Blazy’s footwear choice matters here because Edebiri is his first Chanel ambassador, a role she took last October ahead of his debut show for the French house. That makes Friday’s outing less like a random clothes call and more like a public test run for how the house wants his work seen outside a runway setting.
Pre-Fall 2026 in New York
Her Pre-Fall 2026 outfit stayed fully in leather: a collarless jacket with a slightly elongated cut, patch pockets, visible seams and green-and-gold buttons, plus straight-cut pants with buttoned side openings near the ankle. Danielle Goldberg styled the look, and the burgundy top-handle bag and black Chanel sunglasses kept the outfit anchored in the same house language.
The bag added the one clear color break in an otherwise strict palette.

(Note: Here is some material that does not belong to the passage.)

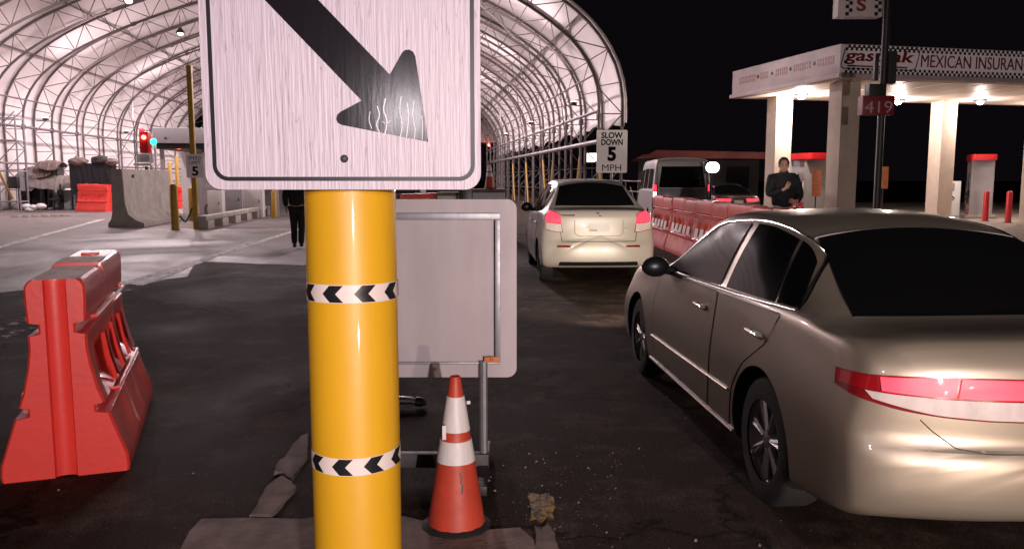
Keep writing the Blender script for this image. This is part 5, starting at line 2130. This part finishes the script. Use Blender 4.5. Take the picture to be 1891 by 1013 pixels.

That makes the styling read as deliberate merchandising, not just a red-carpet glossed-over appearance; Chanel gets a walking preview of how the collection lands on a working actor moving through New York, not a static campaign frame.
Proof at Booth Theatre
Friday’s stop on Today came as Edebiri promotes Proof, where she stars opposite Don Cheadle as Catherine at the Booth Theatre. The Broadway run gives the outfit a practical setting: she is not only selling a show, she is appearing as a current stage lead with a fashion house now attached to her public image.
The sharper read on this is simple: Chanel is using Edebiri as a visible bridge between runway-season product and everyday press appearances, and Friday’s look did that job cleanly. For readers tracking both fashion and theater, the takeaway is immediate — Edebiri is turning a morning-TV outing into a useful piece of house-facing promotion while Proof keeps her in the middle of New York’s cultural traffic.